6.16.2014

this is digital taxidermy

He had wrinkles in his forehead like a Shar-Pei, wrinkles that were not a product of age but of constitution. He grinned, telling us he had hit a deer that morning, as he was driving down the 280. When he saw the deer from afar, perched at the edge of the right lane like a cherubic statue, he began braking hard. At the moment the linear motion of the car intersected with the deer's spatial plane, the deer stepped into road, like deer do, and in the next second, when he looked into his rearview mirror, he saw the deer in mid-air, a smooth-haired cheerleader in a fatal basket toss.

When he got out of the car, the deer was in the middle of the lane, on its side, curled like a fetus, in a pool of its own blood. The car doors were jammed with tufts of bloody hair, and the metal surface of his car was concave, like a shallow basin.

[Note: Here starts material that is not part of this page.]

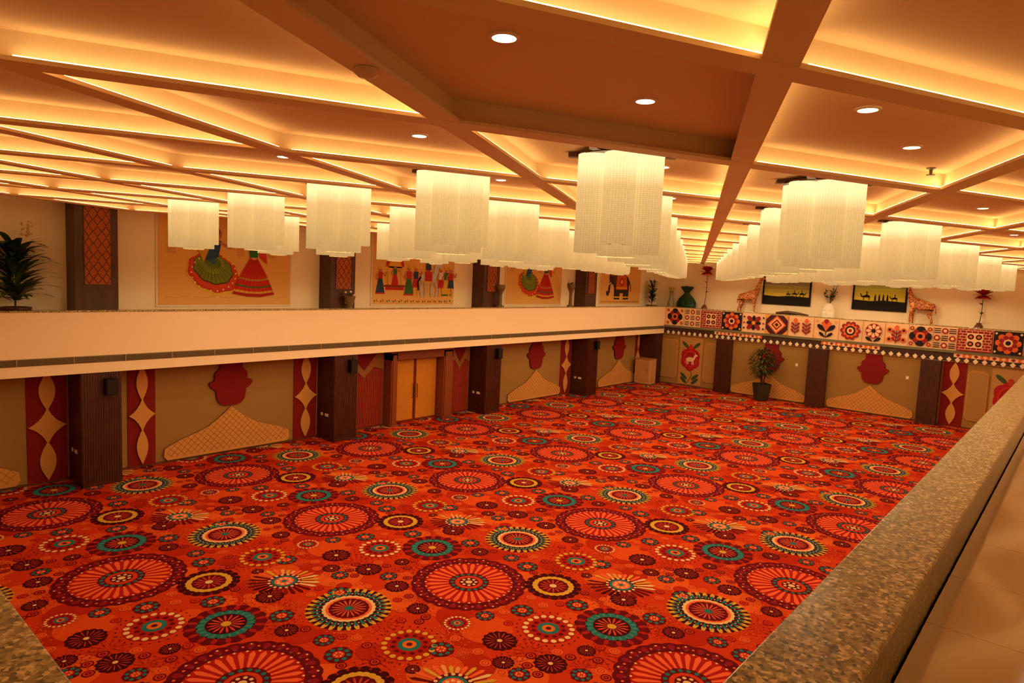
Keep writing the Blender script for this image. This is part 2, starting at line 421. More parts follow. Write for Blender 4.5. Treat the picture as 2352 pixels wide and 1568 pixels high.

He said he was afraid to approach the deer, for fear it was still alive, but then he saw the look on its face, which was contorted and in agony, a look so absurd it would only be possible beyond life, and he knew the deer was dead.

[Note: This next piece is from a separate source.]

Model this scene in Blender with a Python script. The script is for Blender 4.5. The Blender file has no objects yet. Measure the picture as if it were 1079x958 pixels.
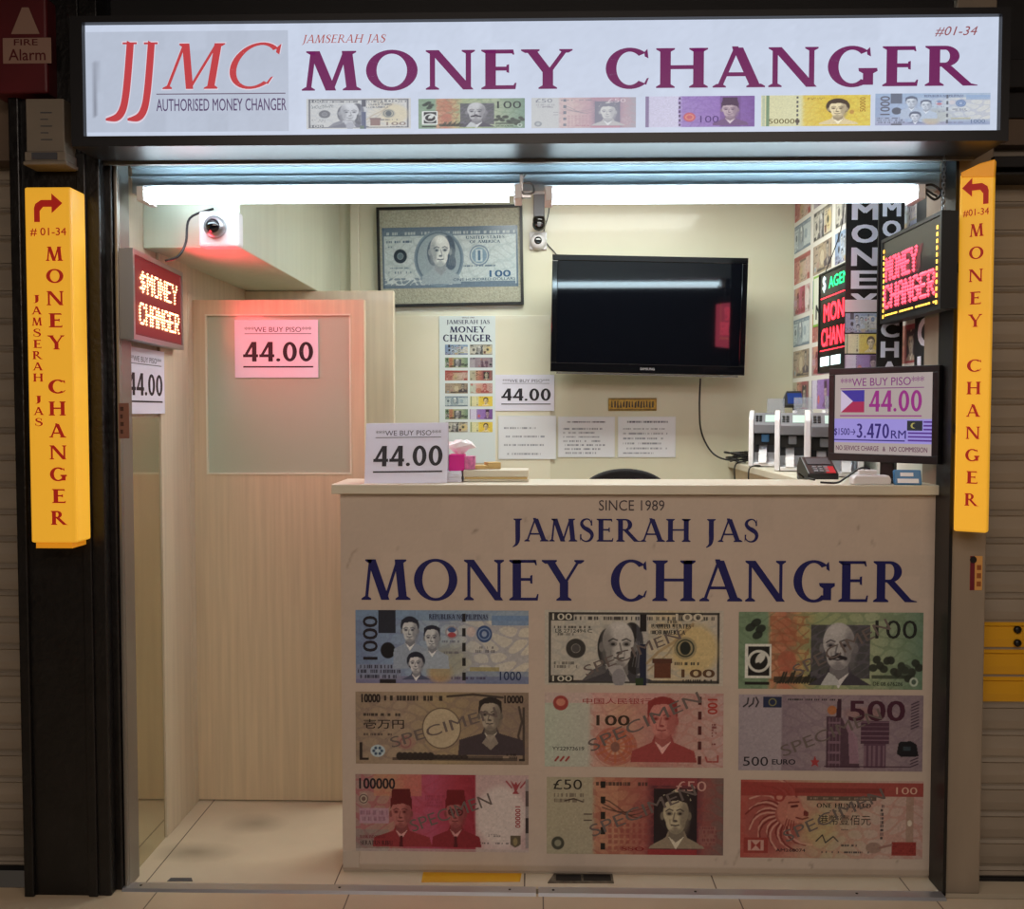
import bpy, bmesh, math, random
import numpy as np
from mathutils import Vector, Matrix
random.seed(7); RNG = np.random.default_rng(5)
S = bpy.context.scene
C = S.collection
PI = math.pi
# ------------------------------------------------------------------ camera
F = 1050.0; CX, CY = 539.5, 479.0
PITCH = math.atan(44/F); YAW = math.atan(25/F)
CAM = Vector((0, -3.26, 1.538))
RM = (Matrix.Rotation(YAW, 3, 'Z') @ Matrix.Rotation(PI/2-PITCH, 3, 'X'))
cd = bpy.data.cameras.new('camera'); cam = bpy.data.objects.new('camera', cd); C.objects.link(cam)
cd.sensor_width = 36; cd.lens = 36*F/1079; cd.clip_start = .05; cd.clip_end = 60
cam.location = CAM; cam.rotation_euler = RM.to_euler(); S.camera = cam
def ray(px, py): return RM @ Vector(((px-CX)/F, -(py-CY)/F, -1))
def PY(px, py, Y):            # photo point on the vertical plane y=Y -> (X, Z)
    d = ray(px, py); t = (Y-CAM.y)/d.y; p = CAM+d*t; return p.x, p.z
def PX(px, py, X):            # photo point on the side wall plane x=X -> (Y, Z)
    d = ray(px, py); t = (X-CAM.x)/d.x; p = CAM+d*t; return p.y, p.z
def PZ(px, py, Z):
    d = ray(px, py); t = (Z-CAM.z)/d.z; p = CAM+d*t; return p.x, p.y
def RY(x0, y0, x1, y1, Y):    # photo rectangle (top-left, bottom-right) on plane y=Y -> X0,X1,Z0,Z1
    xm, ym = (x0+x1)/2, (y0+y1)/2
    return PY(x0, ym, Y)[0], PY(x1, ym, Y)[0], PY(xm, y1, Y)[1], PY(xm, y0, Y)[1]
# ------------------------------------------------------------------ colour + materials
def lin(c):
    if isinstance(c, (int, float)): c = (c, c, c)
    return tuple(((x/12.92) if x <= .04045 else ((x+.055)/1.055)**2.4) for x in c[:3])
def rgb(r, g, b): return (r/255, g/255, b/255)
MATS = {}
def mat(name, c=(.8,.8,.8), rough=.5, metal=0, emit=None, es=1.0, coat=0, var=0, vscale=6, stretch=(1,1,1), bump=0, bscale=60, trans=0, alpha=1, spec=.5):
    m = bpy.data.materials.new(name); m.use_nodes = True; nt = m.node_tree; N = nt.nodes; L = nt.links
    b = N['Principled BSDF']; cl = lin(c)
    b.inputs['Base Color'].default_value = (*cl, 1); b.inputs['Roughness'].default_value = rough
    b.inputs['Metallic'].default_value = metal; b.inputs['Specular IOR Level'].default_value = spec
    b.inputs['Coat Weight'].default_value = coat; b.inputs['Coat Roughness'].default_value = .08
    if trans: b.inputs['Transmission Weight'].default_value = trans
    if alpha < 1: b.inputs['Alpha'].default_value = alpha
    if emit is not None:
        b.inputs['Emission Color'].default_value = (*lin(emit), 1); b.inputs['Emission Strength'].default_value = es
    if var or bump:
        tc = N.new('ShaderNodeTexCoord'); mp = N.new('ShaderNodeMapping'); L.new(tc.outputs['Object'], mp.inputs[0])
        mp.inputs['Scale'].default_value = stretch
    if var:
        n = N.new('ShaderNodeTexNoise'); n.inputs['Scale'].default_value = vscale; n.inputs['Detail'].default_value = 6
        L.new(mp.outputs[0], n.inputs['Vector'])
        r = N.new('ShaderNodeValToRGB'); r.color_ramp.elements[0].position = .32; r.color_ramp.elements[1].position = .68
        r.color_ramp.elements[0].color = (*[max(0, x*(1-var)) for x in cl], 1)
        r.color_ramp.elements[1].color = (*[min(1, x*(1+var*.6)) for x in cl], 1)
        L.new(n.outputs['Fac'], r.inputs[0]); L.new(r.outputs[0], b.inputs['Base Color'])
    if bump:
        n2 = N.new('ShaderNodeTexNoise'); n2.inputs['Scale'].default_value = bscale; L.new(mp.outputs[0], n2.inputs['Vector'])
        bp = N.new('ShaderNodeBump'); bp.inputs['Strength'].default_value = bump; bp.inputs['Distance'].default_value = .01
        L.new(n2.outputs['Fac'], bp.inputs['Height']); L.new(bp.outputs[0], b.inputs['Normal'])
    MATS[name] = m; return m
def printmat(name, rough=.45, es=0, spec=.4, base=1.0, alpha=1):
    m = bpy.data.materials.new(name); m.use_nodes = True; nt = m.node_tree; N = nt.nodes; L = nt.links
    b = N['Principled BSDF']; b.inputs['Roughness'].default_value = rough; b.inputs['Specular IOR Level'].default_value = spec
    a = N.new('ShaderNodeAttribute'); a.attribute_name = 'Col'
    if base == 1: L.new(a.outputs['Color'], b.inputs['Base Color'])
    else:
        b.inputs['Base Color'].default_value = (.02, .02, .02, 1)
    if es:
        L.new(a.outputs['Color'], b.inputs['Emission Color']); b.inputs['Emission Strength'].default_value = es
    MATS[name] = m; return m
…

He showed us a picture of the deer on his phone and told us to zoom into the deer's face so that we could see the absurdity of its death face too. He took a picture of his car doors because he was afraid the tufts of hair would fly away by the time he drove his car home. Documentation was necessary to enhance the spectacular story he would tell later.

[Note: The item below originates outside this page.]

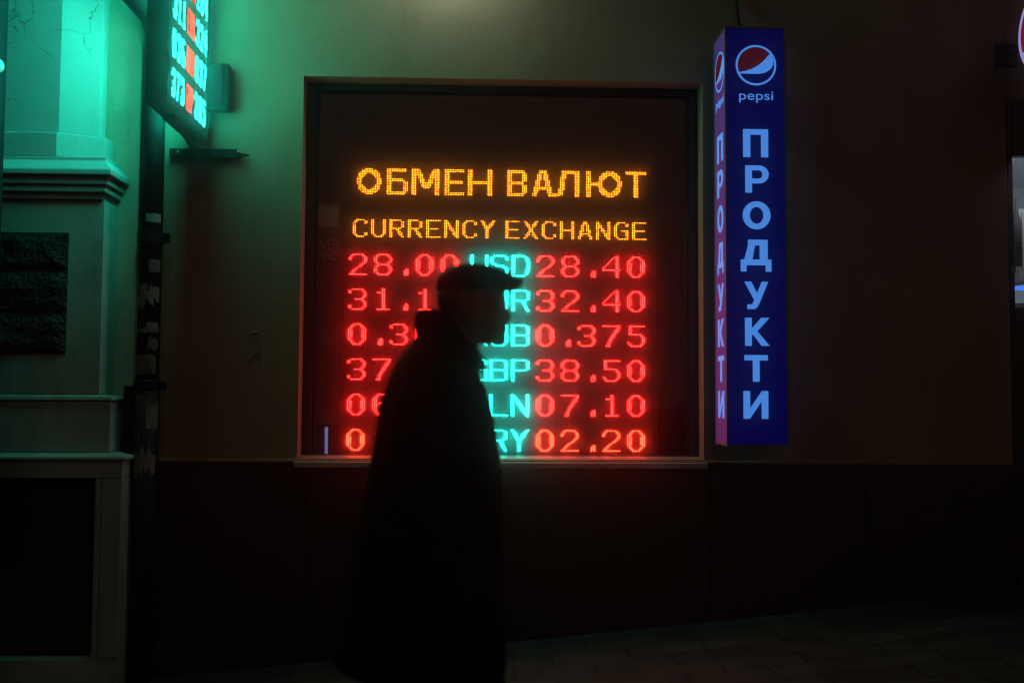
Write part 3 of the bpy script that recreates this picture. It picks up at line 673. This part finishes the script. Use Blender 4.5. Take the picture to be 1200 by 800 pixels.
rowz0 = HZ0+.055                                 # bottom of the last row
for sgn, xx in ((1,HX1-.006),(-1,HX0+.006)):
    b = MB(); b.face([(xx,HN+.04,HZ0+.04),(xx,HF-.04,HZ0+.04),(xx,HF-.04,HZ1-.02),(xx,HN+.04,HZ1-.02)]); b.build('led_panel', M_LEDFACE_Y, hs)
    yd = lambda c_: (HRY+c_*.0098) if sgn > 0 else (HF-.055-c_*.0098)
    for k,(a,code,b2) in enumerate(RATES[3::-1]+RATES[:3:-1]):
        z_b = rowz0+.205*k
        L_T = L_TEAL3 if sgn > 0 else L_TEAL2
        def run(name, mat, st, c0, adv, bold):
            for ch in st:
                m_ = MB()
                gl_ = small(ch)
                if bold: gl_ = G(gl_ | {(c_+1,r_) for c_,r_ in gl_})
                for c_,r_ in gl_:
                    lens(m_, Vector((xx+sgn*.0005, yd(c0+c_+.5), z_b+(13-r_+.5)*.0105)), Vector((0,1,0)), UZ, Vector((sgn,0,0)), 0.0036, 0.006, True)
                m_.build(name, [mat, M_BLACKMETAL], hs)
                c0 += adv if ch != '.' else adv-2
        sa, sb_ = a.replace('.','')[:4], b2.replace('.','')[:4]
        run('rate_digit', L_T, sa[:3], 0, 8, True); run('currency_letter', L_RED2, code, 25, 5, True); run('rate_digit', L_T, sb_[:3], 42, 8, True)
    for ln, st in enumerate(('ВАЛЮТ','ОБМЕН')):           # unseen lit heading, added over the rates for its light on the walls
        zh = rowz0+.205*6+.015+.20*ln
        for i, ch in enumerate(st):
            m_ = MB(); gl_ = dict(zip('ОБМЕН', [t_[1] for t_ in TITLE[:5]])) | dict(zip('ВАЛЮТ', [t_[1] for t_ in TITLE[5:]]))
            sq_ = G((round(c_*.62),r_) for c_,r_ in gl_[ch])
            for c_,r_ in sq_: lens(m_, Vector((xx+sgn*.0005, yd(i*13+c_+.5), zh+(16-r_)*.0105)), Vector((0,1,0)), UZ, Vector((sgn,0,0)), 0.0036, 0.006, True)
            m_.build('heading_letter', [L_ADDED_HEAD if sgn > 0 else L_TEAL2, M_BLACKMETAL], hs)
b = MB()                                          # diagonal brace and hanger lug below
b.tube([((HX0+HX1)/2,HN+.28,HZ0-.012),((HX0+HX1)/2+.01,-.30,HZ0-.05),((HX0+HX1)/2+.02,-.02,HZ0-.12)],.016,8)
b.box(((HX0+HX1)/2-.03,HN+.20,HZ0-.03),((HX0+HX1)/2+.03,-.12,HZ0-.001))
b.build('brace', M_BLACKMETAL, hs)
# wall bar under the sign, with bolts
ba, bb = at(200,175,-.03), at(291,186,-.03)
b = MB(); b.box((ba.x,-.055,bb.z),(bb.x-.06,-.047,ba.z)); b.box((ba.x,-.046,ba.z-.008),(bb.x-.06,-.001,ba.z)); 
br_ = b.build('bracket_bar', M_BLACKMETAL, bevel=.001); tag(br_, 'black steel angle bar bolted to the wall below the hanging LED sign', 'bracket')
b = MB()
for px in (208.5,279):
    q = at(px,178,-.055); b.ball((q.x,-.057,q.z),(.007,.004,.007),8,6)
b.build('bolt', M_SILL, br_)
b = MB(); b.tube([(bb.x-.10,-.035,bb.z+.012),(bb.x-.03,-.06,bb.z+.004),(bb.x,-.03,bb.z+.02),(bb.x-.05,-.02,bb.z+.03)],.005,6); b.build('cable_loop', M_BLACKMETAL, br_, smooth=True)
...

We live in a time of digital taxidermy. The instance a moment is captured, it is dead, and our digital document is the stuffed animal, hung on Instagram or Facebook as a souvenir, not only a token of the past but also an artifact of ourselves. The taxidermied thing reveals what we do and what we value, where we are and who we want to be.

He had called his insurance company right after he got out of the car, to see if they covered roadkill damages--not to the animal--to the car. Then he called the California Highway Patrol to see how to proceed. They asked him a few questions, which he answered, and then he drove away. I asked why he didn't take the animal with him--eat the deer meat, clean it, skin it--a stuffed deer head for the wall. It was all a joke, to me and to him, obviously. Taxidermy in an urban setting merely strives to create a non-urban aesthetic--it serves no utilitarian purpose. Perhaps we allow ourselves acceptable ways to be obsessed with death and preservation. Ultimately, in a city, both the physical and digital strains of taxidermy are complicit in the aesthetic construction of ourselves.